Records with scene code
• • • •

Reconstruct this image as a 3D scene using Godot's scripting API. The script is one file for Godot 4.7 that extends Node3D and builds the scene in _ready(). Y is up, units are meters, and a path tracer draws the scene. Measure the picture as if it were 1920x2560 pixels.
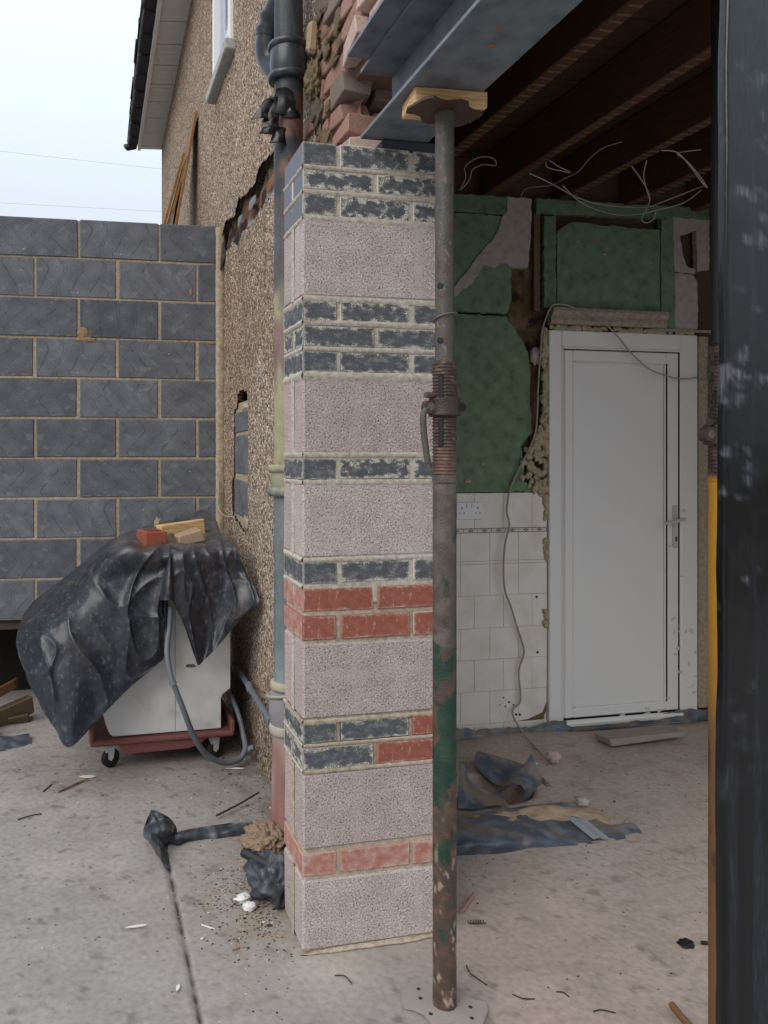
extends Node3D
# The place in metres: x along the front of the brick pier, -z along the side wall of the house, y up from the slab.

var M := {}
var noise := FastNoiseLite.new()
var fine := FastNoiseLite.new()
var rng := RandomNumberGenerator.new()
var used := {}

const SHEET_LEFT := [
	[Vector3(-0.254, 0.696, -4.099), Vector3(-0.144, 0.776, -4.126), Vector3(-0.022, 0.867, -4.151), Vector3(0.133, 0.988, -4.168), Vector3(0.278, 1.038, -4.239), Vector3(0.461, 1.089, -4.199)],
	[Vector3(-0.276, 0.680, -4.002), Vector3(-0.170, 0.757, -3.927), Vector3(-0.052, 0.866, -3.799), Vector3(0.149, 1.025, -3.581), Vector3(0.273, 1.019, -3.564), Vector3(0.377, 1.010, -3.541)],
	[Vector3(-0.302, 0.643, -3.854), Vector3(-0.182, 0.707, -3.674), Vector3(-0.050, 0.779, -3.594), Vector3(0.110, 0.873, -3.559), Vector3(0.232, 0.896, -3.532), Vector3(0.354, 0.909, -3.526)],
	[Vector3(-0.309, 0.572, -3.702), Vector3(-0.190, 0.619, -3.543), Vector3(-0.056, 0.661, -3.493), Vector3(0.079, 0.712, -3.515), Vector3(0.215, 0.752, -3.515), Vector3(0.335, 0.748, -3.510)],
	[Vector3(-0.274, 0.504, -3.592), Vector3(-0.165, 0.536, -3.476), Vector3(-0.048, 0.566, -3.450), Vector3(0.085, 0.596, -3.482), Vector3(0.222, 0.609, -3.493), Vector3(0.358, 0.584, -3.504)],
	[Vector3(-0.240, 0.434, -3.533), Vector3(-0.148, 0.450, -3.431), Vector3(-0.040, 0.462, -3.418), Vector3(0.077, 0.480, -3.464), Vector3(0.206, 0.493, -3.487), Vector3(0.345, 0.532, -3.497)],
	[Vector3(-0.178, 0.325, -3.458), Vector3(-0.132, 0.287, -3.387), Vector3(-0.067, 0.214, -3.342), Vector3(0.047, 0.292, -3.419), Vector3(0.183, 0.403, -3.471), Vector3(0.337, 0.515, -3.499)]]
const SHEET_RIGHT := [
	[Vector3(0.461, 1.089, -4.199), Vector3(0.556, 1.100, -4.280), Vector3(0.615, 1.128, -4.288), Vector3(0.659, 1.115, -4.258), Vector3(0.694, 1.070, -4.148)],
	[Vector3(0.415, 1.052, -3.901), Vector3(0.502, 1.034, -3.934), Vector3(0.578, 1.043, -3.968), Vector3(0.638, 1.054, -3.976), Vector3(0.674, 1.043, -3.947)],
	[Vector3(0.377, 1.010, -3.541), Vector3(0.450, 1.003, -3.525), Vector3(0.524, 1.006, -3.540), Vector3(0.599, 1.011, -3.554), Vector3(0.667, 1.013, -3.549)],
	[Vector3(0.370, 0.916, -3.471), Vector3(0.451, 0.897, -3.474), Vector3(0.541, 0.899, -3.495), Vector3(0.632, 0.893, -3.516), Vector3(0.720, 0.892, -3.507)],
	[Vector3(0.380, 0.786, -3.459), Vector3(0.456, 0.777, -3.452), Vector3(0.558, 0.772, -3.502), Vector3(0.656, 0.774, -3.470), Vector3(0.759, 0.773, -3.407)],
	[Vector3(0.428, 0.677, -3.459), Vector3(0.469, 0.651, -3.460), Vector3(0.541, 0.624, -3.495), Vector3(0.608, 0.650, -3.470), Vector3(0.698, 0.703, -3.461)],
	[Vector3(0.485, 0.497, -3.466), Vector3(0.495, 0.492, -3.464), Vector3(0.523, 0.512, -3.479), Vector3(0.567, 0.561, -3.459), Vector3(0.637, 0.632, -3.474)]]
const SHEET_FOLD := [
	[Vector3(0.376, 1.008, -3.552), Vector3(0.376, 1.012, -3.531), Vector3(0.380, 1.010, -3.535), Vector3(0.387, 1.005, -3.549)],
	[Vector3(0.352, 0.932, -3.526), Vector3(0.353, 0.941, -3.465), Vector3(0.367, 0.938, -3.451), Vector3(0.383, 0.929, -3.489)],
	[Vector3(0.336, 0.855, -3.520), Vector3(0.339, 0.865, -3.437), Vector3(0.364, 0.866, -3.421), Vector3(0.385, 0.853, -3.478)],
	[Vector3(0.320, 0.773, -3.523), Vector3(0.327, 0.795, -3.429), Vector3(0.363, 0.797, -3.411), Vector3(0.384, 0.778, -3.468)]]
const HOSE := [Vector3(0.376, 0.742, -3.531), Vector3(0.367, 0.650, -3.523), Vector3(0.351, 0.555, -3.465), Vector3(0.365, 0.456, -3.431), Vector3(0.383, 0.406, -3.417), Vector3(0.420, 0.307, -3.409), Vector3(0.460, 0.201, -3.421), Vector3(0.518, 0.101, -3.449), Vector3(0.601, 0.043, -3.472), Vector3(0.677, 0.039, -3.496), Vector3(0.718, 0.072, -3.528), Vector3(0.722, 0.114, -3.589), Vector3(0.708, 0.200, -3.653), Vector3(0.682, 0.271, -3.700)]
const WASTE := [Vector3(0.742, 0.358, -3.830), Vector3(0.739, 0.356, -3.523), Vector3(0.741, 0.336, -3.114)]
const CABLE_A := [Vector3(1.592, 2.585, -3.132), Vector3(1.617, 2.641, -3.126), Vector3(1.603, 2.676, -3.109), Vector3(1.631, 2.703, -3.082), Vector3(1.676, 2.712, -3.062), Vector3(1.713, 2.699, -3.054), Vector3(1.723, 2.677, -3.062), Vector3(1.678, 2.685, -3.082), Vector3(1.637, 2.668, -3.102), Vector3(1.634, 2.632, -3.123), Vector3(1.609, 2.596, -3.149)]
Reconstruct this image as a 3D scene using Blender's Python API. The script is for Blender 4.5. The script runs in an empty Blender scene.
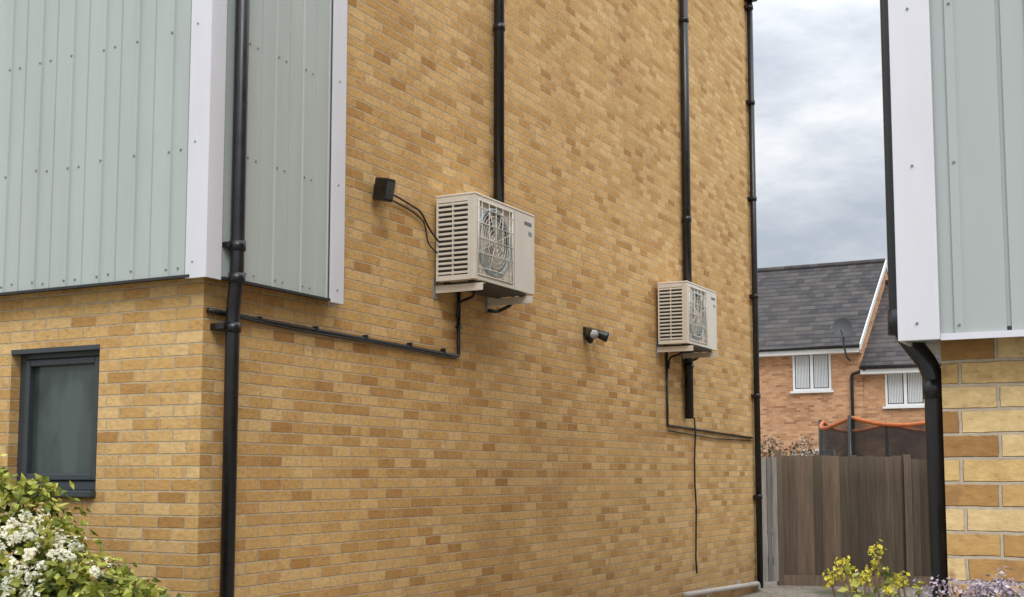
import bpy, bmesh, math, random
import numpy as np
from mathutils import Vector, Matrix, Euler
random.seed(7); rng=np.random.default_rng(11)
sc=bpy.context.scene
sc.view_settings.view_transform='Standard'
try: sc.view_settings.look='None'
except Exception: pass
sc.view_settings.exposure=0

# ------------------------------------------------------------------ helpers
def link(o,parent=None):
    sc.collection.objects.link(o)
    if parent is not None: o.parent=parent
    return o
def root(name):
    e=bpy.data.objects.new(name,None); e.empty_display_size=.2
    return link(e)
def mesh_obj(name,verts,faces,mat,parent=None,smooth=False):
    me=bpy.data.meshes.new(name); me.from_pydata([tuple(v) for v in verts],[],faces); me.update()
    if mat: me.materials.append(mat)
    if smooth: me.polygons.foreach_set('use_smooth',[True]*len(me.polygons))
    return link(bpy.data.objects.new(name,me),parent)
def box(name,x0,x1,y0,y1,z0,z1,mat,parent=None,bev=0,seg=2):
    v=[(x,y,z) for x in (x0,x1) for y in (y0,y1) for z in (z0,z1)]
    f=[(0,1,3,2),(4,6,7,5),(0,4,5,1),(2,3,7,6),(0,2,6,4),(1,5,7,3)]
    o=mesh_obj(name,v,f,mat,parent)
    if bev:
        m=o.modifiers.new('bevel','BEVEL'); m.width=bev; m.segments=seg; m.limit_method='ANGLE'
    return o
def boxes(name,lst,mat,parent=None,bev=0):
    V=[];F=[]
    for (x0,x1,y0,y1,z0,z1) in lst:
        b=len(V); V+=[(x,y,z) for x in (x0,x1) for y in (y0,y1) for z in (z0,z1)]
        F+=[tuple(b+i for i in f) for f in [(0,1,3,2),(4,6,7,5),(0,4,5,1),(2,3,7,6),(0,2,6,4),(1,5,7,3)]]
    o=mesh_obj(name,V,F,mat,parent)
    if bev:
        m=o.modifiers.new('bevel','BEVEL'); m.width=bev; m.segments=2; m.limit_method='ANGLE'
    return o
def fillet(pts,r):
    pts=[Vector(p) for p in pts]
    if r<=0 or len(pts)<3: return pts
    out=[pts[0]]
    for i in range(1,len(pts)-1):
        a,b,c=pts[i-1],pts[i],pts[i+1]
        rr=min(r,(a-b).length*.48,(c-b).length*.48)
        p=b+(a-b).normalized()*rr; q=b+(c-b).normalized()*rr
        for k in range(6):
            t=k/5; out.append(p*(1-t)**2+b*2*t*(1-t)+q*t*t)
    out.append(pts[-1]); return out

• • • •

### Your task
Every line from the one containing "Reconstruct this image as a 3D scene using Blender's" to the one containing "sc.view_settings.exposure=0" should be output exactly, both ends included. Nothing else goes in, and no pictures either.

### Response to this exercise
Reconstruct this image as a 3D scene using Blender's Python API. The script is for Blender 4.5. The script runs in an empty Blender scene.
import bpy, bmesh, math, random
import numpy as np
from mathutils import Vector, Matrix, Euler
random.seed(7); rng=np.random.default_rng(11)
sc=bpy.context.scene
sc.view_settings.view_transform='Standard'
try: sc.view_settings.look='None'
except Exception: pass
sc.view_settings.exposure=0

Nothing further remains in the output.